The father of murder victim Roy Collins has told the Special Criminal Court that Wayne Dundon made intimidating gestures towards him during a previous criminal trial.
Steve Collins told the non-jury court that Dundon was on trial in 2005 charged with threatening to kill his stepson.
Mr Collins said Dundon kept staring at him and tapping his watch “indicating what I thought was my time had come”.
Wayne Dundon (36), Lenihan Avenue, Prospect, and Nathan Killeen (24) Hyde Road, Prospect, have both pleaded not guilty to the murder of Mr Collins (35) at Coin Castle Amusements, Roxboro Road Shopping Centre, on April 9th, 2009. Mr Collins was at work about noon that day when a gunman entered his amusement arcade and shot him in the chest.
It is the prosecution case that Dundon directed the murder from prison and that Killeen was the getaway driver.
Steve Collins earlier told the trial that after being shot, his son told him how much he loved him but could not say who had fired the gun.
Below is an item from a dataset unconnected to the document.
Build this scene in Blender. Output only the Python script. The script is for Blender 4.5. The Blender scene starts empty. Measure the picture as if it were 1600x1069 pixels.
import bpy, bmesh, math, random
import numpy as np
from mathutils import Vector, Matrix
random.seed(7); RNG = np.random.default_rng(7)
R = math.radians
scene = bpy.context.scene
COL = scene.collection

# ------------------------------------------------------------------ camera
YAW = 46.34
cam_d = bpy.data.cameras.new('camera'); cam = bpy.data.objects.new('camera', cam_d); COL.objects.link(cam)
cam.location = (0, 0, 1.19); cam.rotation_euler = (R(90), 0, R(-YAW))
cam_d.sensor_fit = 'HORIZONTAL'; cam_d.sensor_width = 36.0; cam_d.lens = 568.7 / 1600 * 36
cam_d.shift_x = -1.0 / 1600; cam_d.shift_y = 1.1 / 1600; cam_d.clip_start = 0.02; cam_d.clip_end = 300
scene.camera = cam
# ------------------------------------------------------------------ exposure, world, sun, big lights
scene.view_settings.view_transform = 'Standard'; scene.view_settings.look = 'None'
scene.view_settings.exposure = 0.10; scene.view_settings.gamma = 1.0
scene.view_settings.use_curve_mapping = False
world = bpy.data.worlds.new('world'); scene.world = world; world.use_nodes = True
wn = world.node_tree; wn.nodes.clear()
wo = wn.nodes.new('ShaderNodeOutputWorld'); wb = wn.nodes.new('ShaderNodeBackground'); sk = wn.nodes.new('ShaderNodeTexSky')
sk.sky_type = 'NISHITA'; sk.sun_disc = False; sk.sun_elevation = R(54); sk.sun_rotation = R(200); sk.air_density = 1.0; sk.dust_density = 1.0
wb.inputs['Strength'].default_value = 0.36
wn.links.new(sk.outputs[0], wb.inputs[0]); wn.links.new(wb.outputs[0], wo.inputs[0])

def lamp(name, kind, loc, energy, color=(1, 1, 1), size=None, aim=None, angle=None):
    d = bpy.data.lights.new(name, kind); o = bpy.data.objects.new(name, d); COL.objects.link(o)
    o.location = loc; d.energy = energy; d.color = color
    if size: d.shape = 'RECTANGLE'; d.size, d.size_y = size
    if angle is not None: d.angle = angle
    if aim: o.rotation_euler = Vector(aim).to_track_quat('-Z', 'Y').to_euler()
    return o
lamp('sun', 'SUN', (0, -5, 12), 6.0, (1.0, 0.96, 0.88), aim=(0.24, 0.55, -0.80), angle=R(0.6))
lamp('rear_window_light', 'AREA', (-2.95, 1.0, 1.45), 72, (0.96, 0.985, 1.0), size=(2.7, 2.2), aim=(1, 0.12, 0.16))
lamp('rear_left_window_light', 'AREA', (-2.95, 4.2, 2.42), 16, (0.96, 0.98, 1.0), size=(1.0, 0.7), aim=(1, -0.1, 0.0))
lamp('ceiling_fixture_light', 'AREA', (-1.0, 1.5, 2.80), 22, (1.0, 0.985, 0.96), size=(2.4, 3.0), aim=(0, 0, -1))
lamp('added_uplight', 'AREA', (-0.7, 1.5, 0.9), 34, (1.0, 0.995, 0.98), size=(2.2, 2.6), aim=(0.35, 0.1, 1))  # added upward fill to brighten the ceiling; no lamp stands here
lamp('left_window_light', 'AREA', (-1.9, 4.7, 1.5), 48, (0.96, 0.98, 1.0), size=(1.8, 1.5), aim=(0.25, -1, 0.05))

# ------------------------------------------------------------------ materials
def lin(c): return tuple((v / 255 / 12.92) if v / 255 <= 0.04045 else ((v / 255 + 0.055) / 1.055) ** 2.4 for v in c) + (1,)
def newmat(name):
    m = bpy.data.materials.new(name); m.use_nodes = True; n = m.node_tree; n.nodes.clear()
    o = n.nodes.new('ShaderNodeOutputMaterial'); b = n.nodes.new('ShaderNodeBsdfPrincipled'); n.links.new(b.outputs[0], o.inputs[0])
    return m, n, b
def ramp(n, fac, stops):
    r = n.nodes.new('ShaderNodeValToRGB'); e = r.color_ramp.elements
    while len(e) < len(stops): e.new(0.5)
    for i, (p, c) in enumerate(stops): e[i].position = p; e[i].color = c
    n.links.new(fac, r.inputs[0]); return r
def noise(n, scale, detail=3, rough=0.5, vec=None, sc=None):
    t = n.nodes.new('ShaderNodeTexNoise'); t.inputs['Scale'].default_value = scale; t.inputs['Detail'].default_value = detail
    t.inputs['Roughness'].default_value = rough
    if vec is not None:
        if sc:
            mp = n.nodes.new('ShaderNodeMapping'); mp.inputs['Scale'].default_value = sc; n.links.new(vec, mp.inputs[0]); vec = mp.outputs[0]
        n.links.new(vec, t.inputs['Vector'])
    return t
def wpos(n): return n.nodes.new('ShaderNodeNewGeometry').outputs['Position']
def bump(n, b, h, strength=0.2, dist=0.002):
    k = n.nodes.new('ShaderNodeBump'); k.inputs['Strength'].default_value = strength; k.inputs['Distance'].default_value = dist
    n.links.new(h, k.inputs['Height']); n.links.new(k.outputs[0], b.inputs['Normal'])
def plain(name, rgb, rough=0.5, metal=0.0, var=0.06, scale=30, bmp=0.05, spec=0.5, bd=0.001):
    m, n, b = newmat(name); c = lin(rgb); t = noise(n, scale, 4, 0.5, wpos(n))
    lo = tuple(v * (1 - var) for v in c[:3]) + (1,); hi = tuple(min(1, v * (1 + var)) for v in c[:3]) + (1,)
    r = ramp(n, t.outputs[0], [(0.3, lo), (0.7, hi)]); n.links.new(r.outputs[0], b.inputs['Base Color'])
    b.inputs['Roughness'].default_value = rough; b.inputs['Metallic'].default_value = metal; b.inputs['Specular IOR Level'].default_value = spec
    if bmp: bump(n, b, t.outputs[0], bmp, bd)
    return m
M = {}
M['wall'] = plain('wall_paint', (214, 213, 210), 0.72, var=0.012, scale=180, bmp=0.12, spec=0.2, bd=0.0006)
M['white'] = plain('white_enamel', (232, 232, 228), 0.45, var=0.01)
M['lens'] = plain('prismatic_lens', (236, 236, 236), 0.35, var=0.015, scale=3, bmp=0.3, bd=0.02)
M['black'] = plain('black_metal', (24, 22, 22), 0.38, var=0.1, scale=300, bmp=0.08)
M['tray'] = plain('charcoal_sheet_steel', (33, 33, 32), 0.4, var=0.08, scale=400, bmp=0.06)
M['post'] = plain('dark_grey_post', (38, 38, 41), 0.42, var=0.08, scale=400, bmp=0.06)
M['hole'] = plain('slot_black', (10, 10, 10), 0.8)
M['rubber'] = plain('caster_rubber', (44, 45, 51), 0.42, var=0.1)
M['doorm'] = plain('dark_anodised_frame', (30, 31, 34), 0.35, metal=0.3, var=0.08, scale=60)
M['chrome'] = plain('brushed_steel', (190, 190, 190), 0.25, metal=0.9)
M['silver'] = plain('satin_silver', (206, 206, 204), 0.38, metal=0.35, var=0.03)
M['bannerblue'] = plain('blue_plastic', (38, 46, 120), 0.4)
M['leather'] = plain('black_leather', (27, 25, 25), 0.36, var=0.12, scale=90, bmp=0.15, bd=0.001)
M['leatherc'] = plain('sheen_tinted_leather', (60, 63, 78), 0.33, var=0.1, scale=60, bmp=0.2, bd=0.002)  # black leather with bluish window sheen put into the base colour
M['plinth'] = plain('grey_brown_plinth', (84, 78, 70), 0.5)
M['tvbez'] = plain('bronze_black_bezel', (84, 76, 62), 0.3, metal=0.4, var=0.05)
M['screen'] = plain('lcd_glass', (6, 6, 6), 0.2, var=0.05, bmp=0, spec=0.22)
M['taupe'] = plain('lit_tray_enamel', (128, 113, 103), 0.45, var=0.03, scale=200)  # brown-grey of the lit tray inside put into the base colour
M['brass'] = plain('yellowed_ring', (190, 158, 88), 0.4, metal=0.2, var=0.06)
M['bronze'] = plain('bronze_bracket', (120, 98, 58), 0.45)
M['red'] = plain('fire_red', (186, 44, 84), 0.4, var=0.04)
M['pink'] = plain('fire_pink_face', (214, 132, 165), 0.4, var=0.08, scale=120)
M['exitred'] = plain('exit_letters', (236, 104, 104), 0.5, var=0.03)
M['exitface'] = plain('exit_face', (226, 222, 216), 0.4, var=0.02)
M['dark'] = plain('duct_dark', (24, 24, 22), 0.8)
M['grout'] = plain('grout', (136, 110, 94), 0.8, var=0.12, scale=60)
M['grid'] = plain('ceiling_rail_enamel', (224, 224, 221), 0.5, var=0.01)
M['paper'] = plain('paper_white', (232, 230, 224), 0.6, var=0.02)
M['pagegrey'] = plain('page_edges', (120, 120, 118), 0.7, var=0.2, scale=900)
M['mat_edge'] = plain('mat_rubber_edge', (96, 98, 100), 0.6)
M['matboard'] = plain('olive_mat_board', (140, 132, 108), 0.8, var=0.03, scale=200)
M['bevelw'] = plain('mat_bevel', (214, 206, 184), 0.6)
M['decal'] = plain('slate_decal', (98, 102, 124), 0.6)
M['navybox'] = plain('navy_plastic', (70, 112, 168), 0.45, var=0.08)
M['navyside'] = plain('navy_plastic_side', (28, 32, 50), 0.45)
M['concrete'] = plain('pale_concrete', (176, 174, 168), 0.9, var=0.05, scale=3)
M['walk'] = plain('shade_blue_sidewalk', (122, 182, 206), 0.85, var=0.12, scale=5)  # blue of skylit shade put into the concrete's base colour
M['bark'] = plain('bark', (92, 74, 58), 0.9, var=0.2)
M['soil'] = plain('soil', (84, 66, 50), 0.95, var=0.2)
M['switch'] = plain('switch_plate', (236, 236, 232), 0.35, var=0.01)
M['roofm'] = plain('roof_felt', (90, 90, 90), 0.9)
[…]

The prosecution recalled Mr Collins to the witness box yesterday to ask him about a trial in May 2005 in which Dundon was accused of threatening to kill his stepson.
Mr Collins told Michael O’Higgins SC, prosecuting, that he attended every day of that trial and every day Dundon would be listening to music on his headphones. He said he kept tapping his watch and staring at him, which caused him concern. “It felt very intimidating,” he told Mr O’Higgins, “like at some stage he was going to get me and that my time would come.”
Watches not allowed
Remy Farrell SC, for Dundon, suggested to Mr Collins that the incident never happened and told him that prisoners were not allowed to wear watches. Mr Collins said he believed it was a watch but it could have been a bracelet.
The current trial has already heard evidence from Dundon’s first cousin, Anthony ‘Noddy’ McCarthy, who is serving a life sentence for murder.
McCarthy gave evidence that Dundon told him that he had ordered the murder of Roy Collins. He tapped the wrist of his watch hand when telling the trial that Dundon said: “Steve Collins didn’t believe me when I did that in court.”
The three trial judges have also viewed the gun which was allegedly used in Mr Collins’s murder.
Ballistics expert Det Garda David O’Leary showed an unloaded 9mm pistol to the court. He said he received this for examination in 2012 along with three bullets. He said the gun was rusted and covered in soil and organic material, suggesting it had been improperly stored. However he was able to fire it after oiling it and removing some of the rust. It was his view that marks on a cartridge found at the murder scene matched up to the handgun.
The trial continues, presided over by Ms Justice Iseult O’Malley.